- REIT funds in Oman set to boost real estate and capital market
-
Oman’s Capital Market Authority (CMA) issued the regulatory framework (Regulation) for the introduction and trading of real estate investment trusts (REITs) in early January 2018.
Oman joins the UAE, Saudi Arabia and Bahrain as GCC countries which have established REIT regulations. REITs have gained popularity in GCC countries in recent years as a mechanism for smaller investors to invest in real estate while offering real estate companies access to a larger pool of investors to fund acquisitions and development projects via capital markets.

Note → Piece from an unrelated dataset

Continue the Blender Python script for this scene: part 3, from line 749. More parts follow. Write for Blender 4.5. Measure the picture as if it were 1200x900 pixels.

The keenly-awaited Regulation contains detailed guidelines for setting-up, managing and operating REITs. It expands existing rules on investment funds in the CMA’s Executive Regulations (Decision 1/2009). The Regulation governs both conventional and shariah-compliant REITs and allows for different structures such as closed-end REITs, public REITs and special REITs. Under the Regulation, a REIT must have a minimum paid-up capital of OMR10 million, offer at least 40% of units to the public in the case of a public REIT, and pay a minimum of 90% of the net annual profits as a dividend to unit holders. In contrast to other jurisdictions which limit foreign ownership to 49%, international investors can own up to 100% of a REIT set up in the Sultanate.
REITs may invest only in real estate properties, special purpose vehicles, assets (whether or not they relate to real estate), monetary amounts, deposits and financial instruments. The Regulation contains a number of specific restrictions on permitted investment activities. For example, a REIT may not offer credit facilities, purchase vacant land, nor invest more than a certain percentage of its asset value outside Oman. In all cases, a minimum 50% of the total value of the REIT’s assets has to be invested in income-generating real estate and/or special purpose vehicles.
The stricter regulatory framework for REITs in comparison to direct investment in a real estate asset or investment via a fund should increase transparency in the real estate market where visibility around asset performance, ownership and legislation are key to attracting capital. The significance and potential of REITS in Oman as a vehicle for driving investment and liquidity in the real estate industry, as well as boosting capital market activity, was identified by Tanfeedh — Oman’s National Programme for Enhancing Economic Diversification — as one of nearly 100 economic initiatives for implementation over the short term.